1) Please define what a field is, as rigorously or non-rigorously as you think necessary.

2) Please explain, in light of the answer to (1) how the electromagnetic field is, in reality, not a field.

Merci Beaucoup.
 
Tim Thompson said:
1) Please define what a field is, as rigorously or non-rigorously as you think necessary.
A field is typically a spatial disposition or structure. It isn't something separate from space. It's a "state of space". When that state is uniform and homogeneous, we usually say there's no field present. However a wave or field variation can propagate linearly through such space. A wave can also take the form of a standing wave whereupon the field-variation is now a standing field. These can combine in a variety of ways, altering the state of space away from the origin in a fashion that is different from a single linear or standing wave. See Einstein's 1929 history of field theory and note this:

"The two types of field are causally linked in this theory, but still not fused to an identity. It can, however, scarcely be imagined that empty space has conditions or states of two essentially different kinds, and it is natural to suspect that this only appears to be so because the structure of the physical continuum is not completely described by the Riemannian metric".

Tim Thompson said:
2) Please explain, in light of the answer to (1) how the electromagnetic field is, in reality, not a field.
As Simon pointed out, I'm afraid you've misunderstood what I was saying here. I said the electromagnetic field is a field, but that the electric field and the magnetic field aren't. Instead E and B denote the forces that result from electromagnetic field interactions. See section 11.10 of Jackson's Classical Electrodynamics where he says "one should properly speak of the electromagnetic field Fuv rather than E or B separately".

Tim Thompson said:
And what's all this about Maxwell? One of many famous papers from Maxwell is the one entitled "A Dynamical Theory of the Electromagnetic Field" (1865; I have a copy of the paper in my 2-volume set of Maxwell's papers). I somehow doubt that he would have used this title if he thought that it was not a field, so I am obliged to assume, in the absence of evidence to the contrary, that Mr. Farsight is the one arguing with Maxwell.
See above. I'm not arguing against Maxwell, others are. See wiki page 53 of On Physical Lines of Force where he says this:

"A motion of translation along an axis cannot produce a rotation about that axis unless it meets with some special mechanism, like that of a screw.

To depict the electromagnetic field one combines the radial lines of an "electric field" depiction with the concentric lines of a "magnetic field" depiction, like this. Note the "screw" nature. Try to imagine two electrons as dynamical spinors in frame-dragged space. If you set them down with no relative motion they move linearly apart. If you throw one past the other they also circle around each other as they move apart. Repeat with an electron and a positron, which has the opposite chirality: if you set them down with no relative motion they move linearly together. If you throw one past the other they also circle around each other as they move together, forming ortho or para positronium for a while before annihilating.

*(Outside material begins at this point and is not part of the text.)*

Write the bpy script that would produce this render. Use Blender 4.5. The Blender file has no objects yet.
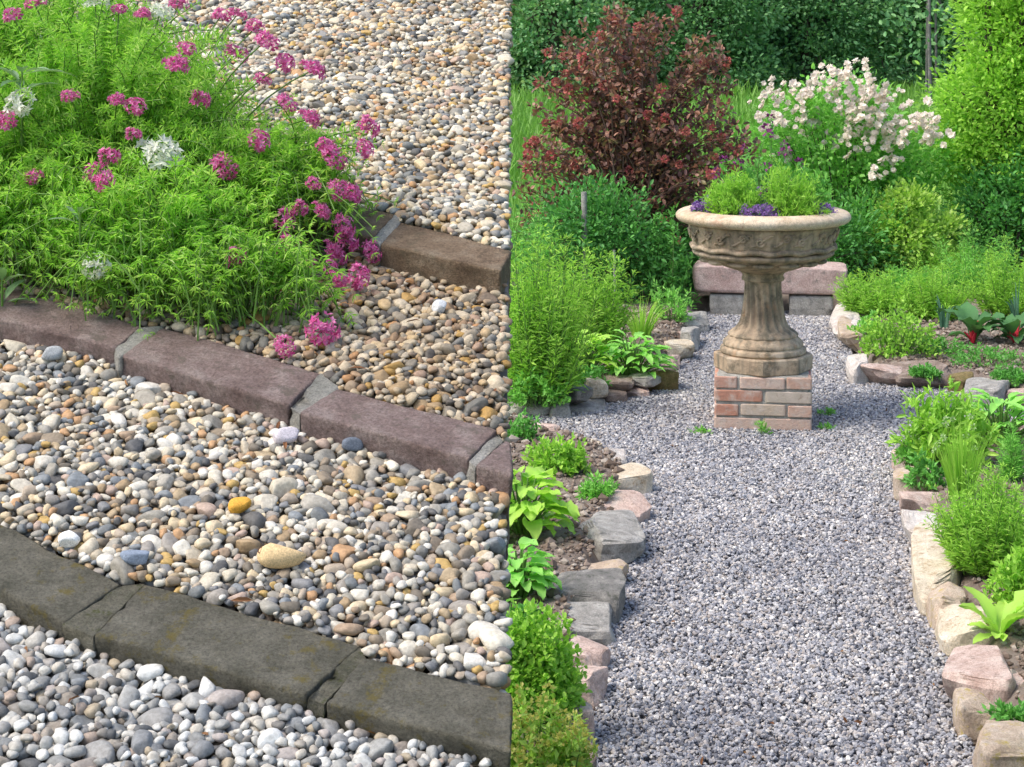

Note that Maxwell's page title refers to "Molecular vortices", which wasn't quite right. But the linear and/or rotational motion can be considered to be the result of "vorticial" interaction. You can also see references to "vortex" in gravitomagnetism, as per this (slightly inaccurate) NASA page.

I hope that clarifies the situation.
 
In classical physics the electromagnetic field was thought of in terms of waves travelling through some medium (the luminiferous aether).

In QED, the electromagnetic force between two electrons is thought to be caused by an exchange of photons.
 
Racklever: it's worth having a read of Matt Strassler's blog about virtual particles. Those electrons don't actually exchange photons. Nor does the electron and the proton in the hydrogen atom. Hydrogen atoms don't literally twinkle, and magnets don't shine. A virtual particle isn't a short-lived real particle, it's a "field quanta". People sometimes refer to such as a "chunk" of field.
 
I need to remind Farsight again that uniformity and homogeneity are not sufficient conditions for a field to be zero.